Dans un revirement spectaculaire, Meta abandonne son système de fact-checking externe sur Facebook, Instagram et Threads, laissant ses partenaires historiques dans l’embarras. Mark Zuckerberg a annoncé ce matin la fin de cette collaboration débutée en 2016, privilégiant désormais un système de notes communautaires inspiré de X (anciennement Twitter).
« Nous avons appris la nouvelle comme tout le monde », déplore Alan Duke, cofondateur de Lead Stories, partenaire de Meta depuis 2019. « Aucun préavis. »
Cette décision, qui touche en premier lieu les États-Unis avant un déploiement mondial, impacte une dizaine d’organisations américaines spécialisées dans la vérification de l’information. Le nouveau système, baptisé « Community Notes », permettra aux utilisateurs de signaler et commenter les contenus jugés inexacts, à l’image de ce qui existe déjà sur X – avec les résultats mitigés que l’on connaît.
L’aspect financier inquiète particulièrement les organisations touchées. Jesse Stiller, rédacteur en chef de Check Your Fact, ne cache pas son désarroi : « L’avenir du site est totalement incertain ». Certaines structures, dont l’anonymat a été préservé, craignent même de ne pas survivre à cette perte de financement.
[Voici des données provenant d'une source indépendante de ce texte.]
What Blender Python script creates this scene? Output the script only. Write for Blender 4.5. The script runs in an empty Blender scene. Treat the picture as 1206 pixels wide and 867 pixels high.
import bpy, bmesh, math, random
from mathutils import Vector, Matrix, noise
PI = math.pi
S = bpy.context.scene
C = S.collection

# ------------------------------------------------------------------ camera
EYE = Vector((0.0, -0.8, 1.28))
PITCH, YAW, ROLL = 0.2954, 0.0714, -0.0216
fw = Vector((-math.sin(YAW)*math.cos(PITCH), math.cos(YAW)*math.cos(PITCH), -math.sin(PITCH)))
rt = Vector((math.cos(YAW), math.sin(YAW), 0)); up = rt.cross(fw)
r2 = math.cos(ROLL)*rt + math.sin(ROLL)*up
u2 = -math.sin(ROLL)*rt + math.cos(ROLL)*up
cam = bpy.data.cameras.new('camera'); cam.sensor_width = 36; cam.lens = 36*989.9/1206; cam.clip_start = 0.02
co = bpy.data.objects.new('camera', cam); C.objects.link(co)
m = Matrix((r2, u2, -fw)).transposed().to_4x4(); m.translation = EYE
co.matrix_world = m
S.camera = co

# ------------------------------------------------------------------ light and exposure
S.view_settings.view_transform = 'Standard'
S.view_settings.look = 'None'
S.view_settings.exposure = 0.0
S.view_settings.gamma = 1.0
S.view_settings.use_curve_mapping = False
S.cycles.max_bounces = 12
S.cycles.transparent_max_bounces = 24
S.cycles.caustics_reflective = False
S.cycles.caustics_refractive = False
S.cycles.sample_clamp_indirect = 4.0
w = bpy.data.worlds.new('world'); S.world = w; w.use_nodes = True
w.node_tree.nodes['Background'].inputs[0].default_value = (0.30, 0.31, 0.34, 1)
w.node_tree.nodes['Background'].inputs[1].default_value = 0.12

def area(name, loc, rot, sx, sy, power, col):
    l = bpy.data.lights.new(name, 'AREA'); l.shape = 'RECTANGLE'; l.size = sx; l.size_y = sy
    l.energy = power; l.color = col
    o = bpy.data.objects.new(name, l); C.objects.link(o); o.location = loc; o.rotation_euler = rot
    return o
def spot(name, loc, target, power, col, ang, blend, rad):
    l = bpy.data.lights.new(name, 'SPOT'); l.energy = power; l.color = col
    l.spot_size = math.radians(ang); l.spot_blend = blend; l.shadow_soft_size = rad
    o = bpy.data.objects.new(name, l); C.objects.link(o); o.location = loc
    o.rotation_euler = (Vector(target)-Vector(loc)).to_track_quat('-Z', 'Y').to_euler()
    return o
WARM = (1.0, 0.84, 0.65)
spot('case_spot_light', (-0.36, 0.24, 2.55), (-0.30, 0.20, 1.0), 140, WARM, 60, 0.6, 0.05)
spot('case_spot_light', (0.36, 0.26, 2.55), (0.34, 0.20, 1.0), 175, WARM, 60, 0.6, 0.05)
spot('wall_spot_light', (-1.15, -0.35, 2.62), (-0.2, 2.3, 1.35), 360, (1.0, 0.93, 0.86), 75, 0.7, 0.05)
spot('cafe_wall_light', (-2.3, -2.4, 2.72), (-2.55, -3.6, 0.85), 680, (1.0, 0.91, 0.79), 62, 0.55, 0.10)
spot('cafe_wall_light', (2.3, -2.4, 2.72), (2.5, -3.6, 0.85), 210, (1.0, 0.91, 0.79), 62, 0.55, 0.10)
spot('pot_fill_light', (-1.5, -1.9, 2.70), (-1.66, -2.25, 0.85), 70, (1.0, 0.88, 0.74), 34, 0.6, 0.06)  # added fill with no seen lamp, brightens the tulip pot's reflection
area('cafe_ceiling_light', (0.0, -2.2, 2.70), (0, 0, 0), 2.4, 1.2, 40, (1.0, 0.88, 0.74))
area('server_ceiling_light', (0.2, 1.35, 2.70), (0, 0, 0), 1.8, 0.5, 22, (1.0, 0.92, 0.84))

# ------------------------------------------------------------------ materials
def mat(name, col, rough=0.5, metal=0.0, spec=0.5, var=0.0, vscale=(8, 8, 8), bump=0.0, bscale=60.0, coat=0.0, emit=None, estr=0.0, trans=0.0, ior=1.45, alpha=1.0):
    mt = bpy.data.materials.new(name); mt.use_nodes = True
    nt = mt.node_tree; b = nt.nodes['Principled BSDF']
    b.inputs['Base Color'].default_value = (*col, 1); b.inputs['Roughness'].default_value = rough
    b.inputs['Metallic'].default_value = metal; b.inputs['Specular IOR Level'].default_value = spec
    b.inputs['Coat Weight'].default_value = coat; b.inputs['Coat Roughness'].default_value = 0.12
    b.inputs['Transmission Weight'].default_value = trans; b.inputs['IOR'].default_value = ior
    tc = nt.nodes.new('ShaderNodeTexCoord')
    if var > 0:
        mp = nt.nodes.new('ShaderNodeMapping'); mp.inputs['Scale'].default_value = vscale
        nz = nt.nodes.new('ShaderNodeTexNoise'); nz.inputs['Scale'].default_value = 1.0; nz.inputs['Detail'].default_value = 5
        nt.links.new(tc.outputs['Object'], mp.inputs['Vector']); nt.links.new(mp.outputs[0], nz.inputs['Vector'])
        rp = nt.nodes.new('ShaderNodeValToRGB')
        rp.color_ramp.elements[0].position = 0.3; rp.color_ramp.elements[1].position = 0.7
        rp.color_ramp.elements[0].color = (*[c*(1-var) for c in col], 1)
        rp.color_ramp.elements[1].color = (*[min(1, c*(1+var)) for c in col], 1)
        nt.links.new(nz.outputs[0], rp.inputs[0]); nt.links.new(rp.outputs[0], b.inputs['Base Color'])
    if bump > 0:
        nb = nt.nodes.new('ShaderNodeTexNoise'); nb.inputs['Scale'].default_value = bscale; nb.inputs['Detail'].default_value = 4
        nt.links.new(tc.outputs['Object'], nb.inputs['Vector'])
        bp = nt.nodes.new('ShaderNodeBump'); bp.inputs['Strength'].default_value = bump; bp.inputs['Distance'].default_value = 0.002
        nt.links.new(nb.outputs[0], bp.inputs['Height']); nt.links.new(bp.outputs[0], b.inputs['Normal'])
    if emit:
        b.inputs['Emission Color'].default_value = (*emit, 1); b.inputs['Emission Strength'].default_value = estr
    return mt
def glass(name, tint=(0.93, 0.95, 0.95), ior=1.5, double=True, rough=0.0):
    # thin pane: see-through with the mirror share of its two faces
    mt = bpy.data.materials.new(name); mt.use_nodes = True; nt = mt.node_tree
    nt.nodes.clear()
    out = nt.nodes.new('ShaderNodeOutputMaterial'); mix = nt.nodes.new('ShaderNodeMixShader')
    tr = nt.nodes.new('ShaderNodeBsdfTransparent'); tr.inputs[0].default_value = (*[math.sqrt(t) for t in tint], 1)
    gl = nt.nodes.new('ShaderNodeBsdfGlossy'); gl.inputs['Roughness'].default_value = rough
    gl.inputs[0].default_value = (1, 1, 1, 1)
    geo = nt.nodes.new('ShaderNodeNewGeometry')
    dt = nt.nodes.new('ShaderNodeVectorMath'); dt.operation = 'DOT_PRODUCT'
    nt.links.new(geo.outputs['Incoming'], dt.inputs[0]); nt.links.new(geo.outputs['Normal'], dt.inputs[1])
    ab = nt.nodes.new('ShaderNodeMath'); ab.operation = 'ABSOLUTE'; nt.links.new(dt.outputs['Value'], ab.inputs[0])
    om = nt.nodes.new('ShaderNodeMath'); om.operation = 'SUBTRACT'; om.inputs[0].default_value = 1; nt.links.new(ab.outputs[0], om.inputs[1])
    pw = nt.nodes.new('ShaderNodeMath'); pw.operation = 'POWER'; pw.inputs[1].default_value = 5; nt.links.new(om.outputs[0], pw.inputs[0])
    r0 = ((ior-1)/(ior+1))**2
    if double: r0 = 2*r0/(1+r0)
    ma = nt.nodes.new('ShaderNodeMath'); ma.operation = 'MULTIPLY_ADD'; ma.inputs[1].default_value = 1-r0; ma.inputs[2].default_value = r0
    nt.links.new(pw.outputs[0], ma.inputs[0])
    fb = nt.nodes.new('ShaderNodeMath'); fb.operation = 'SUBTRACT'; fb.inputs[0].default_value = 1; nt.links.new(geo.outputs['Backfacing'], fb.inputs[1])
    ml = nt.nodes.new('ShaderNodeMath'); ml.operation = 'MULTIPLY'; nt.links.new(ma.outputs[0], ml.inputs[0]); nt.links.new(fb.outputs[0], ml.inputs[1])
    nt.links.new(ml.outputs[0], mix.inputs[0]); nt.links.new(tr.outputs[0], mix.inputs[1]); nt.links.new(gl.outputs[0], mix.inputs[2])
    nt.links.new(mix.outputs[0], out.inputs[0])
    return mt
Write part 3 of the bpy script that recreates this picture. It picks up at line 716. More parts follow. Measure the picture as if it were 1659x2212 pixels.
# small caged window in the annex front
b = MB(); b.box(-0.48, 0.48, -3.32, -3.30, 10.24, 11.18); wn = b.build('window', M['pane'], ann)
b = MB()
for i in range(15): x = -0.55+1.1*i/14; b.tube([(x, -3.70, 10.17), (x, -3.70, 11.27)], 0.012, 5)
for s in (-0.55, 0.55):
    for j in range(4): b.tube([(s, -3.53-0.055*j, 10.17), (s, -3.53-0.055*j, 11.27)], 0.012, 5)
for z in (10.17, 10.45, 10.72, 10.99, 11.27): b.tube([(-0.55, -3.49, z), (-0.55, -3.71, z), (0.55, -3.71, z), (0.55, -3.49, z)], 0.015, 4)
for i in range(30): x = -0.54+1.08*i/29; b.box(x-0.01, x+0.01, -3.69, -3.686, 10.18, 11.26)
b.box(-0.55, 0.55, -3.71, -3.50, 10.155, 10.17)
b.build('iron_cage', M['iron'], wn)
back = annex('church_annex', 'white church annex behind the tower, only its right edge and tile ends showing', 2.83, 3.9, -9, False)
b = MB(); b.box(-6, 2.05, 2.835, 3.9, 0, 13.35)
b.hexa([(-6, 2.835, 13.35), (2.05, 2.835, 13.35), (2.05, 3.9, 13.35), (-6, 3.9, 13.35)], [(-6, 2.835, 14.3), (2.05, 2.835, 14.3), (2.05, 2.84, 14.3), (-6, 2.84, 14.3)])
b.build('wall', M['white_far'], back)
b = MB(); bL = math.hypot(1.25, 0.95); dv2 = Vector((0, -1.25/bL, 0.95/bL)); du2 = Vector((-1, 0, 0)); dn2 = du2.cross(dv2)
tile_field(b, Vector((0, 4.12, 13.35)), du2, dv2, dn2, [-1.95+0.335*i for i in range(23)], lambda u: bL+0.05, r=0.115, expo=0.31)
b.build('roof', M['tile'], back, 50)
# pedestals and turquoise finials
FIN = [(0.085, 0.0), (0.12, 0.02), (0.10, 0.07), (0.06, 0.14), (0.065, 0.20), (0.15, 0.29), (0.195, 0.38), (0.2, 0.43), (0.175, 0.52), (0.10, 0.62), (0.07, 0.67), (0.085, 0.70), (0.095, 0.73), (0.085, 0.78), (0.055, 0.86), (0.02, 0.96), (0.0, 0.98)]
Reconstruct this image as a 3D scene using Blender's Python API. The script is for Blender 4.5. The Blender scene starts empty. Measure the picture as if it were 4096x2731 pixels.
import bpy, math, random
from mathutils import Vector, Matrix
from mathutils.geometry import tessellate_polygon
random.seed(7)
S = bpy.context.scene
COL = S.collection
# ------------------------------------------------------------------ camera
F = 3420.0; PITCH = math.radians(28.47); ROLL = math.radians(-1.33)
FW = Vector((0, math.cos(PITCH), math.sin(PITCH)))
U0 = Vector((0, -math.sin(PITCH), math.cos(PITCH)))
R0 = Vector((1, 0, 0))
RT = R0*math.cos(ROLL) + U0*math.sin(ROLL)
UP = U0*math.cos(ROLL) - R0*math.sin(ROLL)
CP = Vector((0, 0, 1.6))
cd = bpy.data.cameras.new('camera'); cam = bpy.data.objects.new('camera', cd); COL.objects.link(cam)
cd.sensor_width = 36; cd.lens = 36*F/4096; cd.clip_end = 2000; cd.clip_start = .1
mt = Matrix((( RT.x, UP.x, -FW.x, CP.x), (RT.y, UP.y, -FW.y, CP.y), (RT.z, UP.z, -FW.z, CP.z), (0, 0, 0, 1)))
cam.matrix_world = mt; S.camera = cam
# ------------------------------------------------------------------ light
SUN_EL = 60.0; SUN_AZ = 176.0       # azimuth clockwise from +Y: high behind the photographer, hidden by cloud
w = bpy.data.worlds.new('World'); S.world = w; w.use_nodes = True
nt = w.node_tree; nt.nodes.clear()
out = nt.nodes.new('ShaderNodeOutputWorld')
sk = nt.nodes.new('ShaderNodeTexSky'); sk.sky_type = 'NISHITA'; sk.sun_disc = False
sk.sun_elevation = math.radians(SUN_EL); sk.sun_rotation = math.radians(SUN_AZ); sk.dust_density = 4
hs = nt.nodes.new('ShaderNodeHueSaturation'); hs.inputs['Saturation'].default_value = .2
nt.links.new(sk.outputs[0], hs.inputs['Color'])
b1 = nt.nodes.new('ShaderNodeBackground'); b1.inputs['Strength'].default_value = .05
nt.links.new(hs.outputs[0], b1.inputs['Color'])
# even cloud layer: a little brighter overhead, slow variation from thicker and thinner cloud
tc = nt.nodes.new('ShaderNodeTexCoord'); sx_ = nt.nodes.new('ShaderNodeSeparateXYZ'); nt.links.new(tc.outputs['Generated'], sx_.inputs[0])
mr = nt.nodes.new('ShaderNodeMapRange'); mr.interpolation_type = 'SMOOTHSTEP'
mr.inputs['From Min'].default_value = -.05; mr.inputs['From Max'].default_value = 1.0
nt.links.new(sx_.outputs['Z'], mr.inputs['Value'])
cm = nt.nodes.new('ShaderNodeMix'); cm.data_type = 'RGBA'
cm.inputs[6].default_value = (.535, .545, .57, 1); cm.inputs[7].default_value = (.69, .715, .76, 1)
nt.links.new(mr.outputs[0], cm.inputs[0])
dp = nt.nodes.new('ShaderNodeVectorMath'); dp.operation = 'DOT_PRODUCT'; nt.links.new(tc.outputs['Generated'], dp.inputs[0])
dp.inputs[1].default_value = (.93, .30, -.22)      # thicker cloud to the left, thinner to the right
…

La timing de cette annonce fait particulièrement grincer des dents. Mark Zuckerberg multiplie les rapprochements avec Donald Trump depuis sa réélection : visite à Mar-a-Lago, promotion de Joel Kaplan (ancien de l’administration Bush) et nomination de Dana White (proche de Trump) au conseil d’administration de Meta.
Le PDG de Meta justifie ce changement en pointant du doigt un prétendu biais politique des fact-checkers, une accusation qui fait bondir les intéressés. « Vérifions les faits : Lead Stories suit les plus hauts standards journalistiques requis par le code de principes du Réseau International de Fact-Checking », réplique Alan Duke.
Les experts du secteur s’inquiètent de la viabilité du nouveau système. Emmanuel Vincent, directeur de Science Feedback, souligne : « Un modèle participatif de vérification peut fonctionner en théorie, mais pas sans expertise, particulièrement sur des sujets scientifiques et techniques complexes. »
Le rôle exact des fact-checkers est également source de débat. Contrairement aux allégations de censure, ces organisations ne faisaient qu’ajouter contexte et information aux publications, Meta conservant le pouvoir final de modération. Neil Brown du Poynter Institute dénonce « un faux-fuyant décevant qui perpétue une incompréhension du programme. »
Cette décision s’inscrit dans une stratégie plus large de Meta de se repositionner politiquement à l’approche des élections de 2025, quitte à sacrifier des partenariats historiques dans la lutte contre la désinformation. L’entreprise n’a pas souhaité commenter l’impact financier de cette décision sur ses anciens partenaires.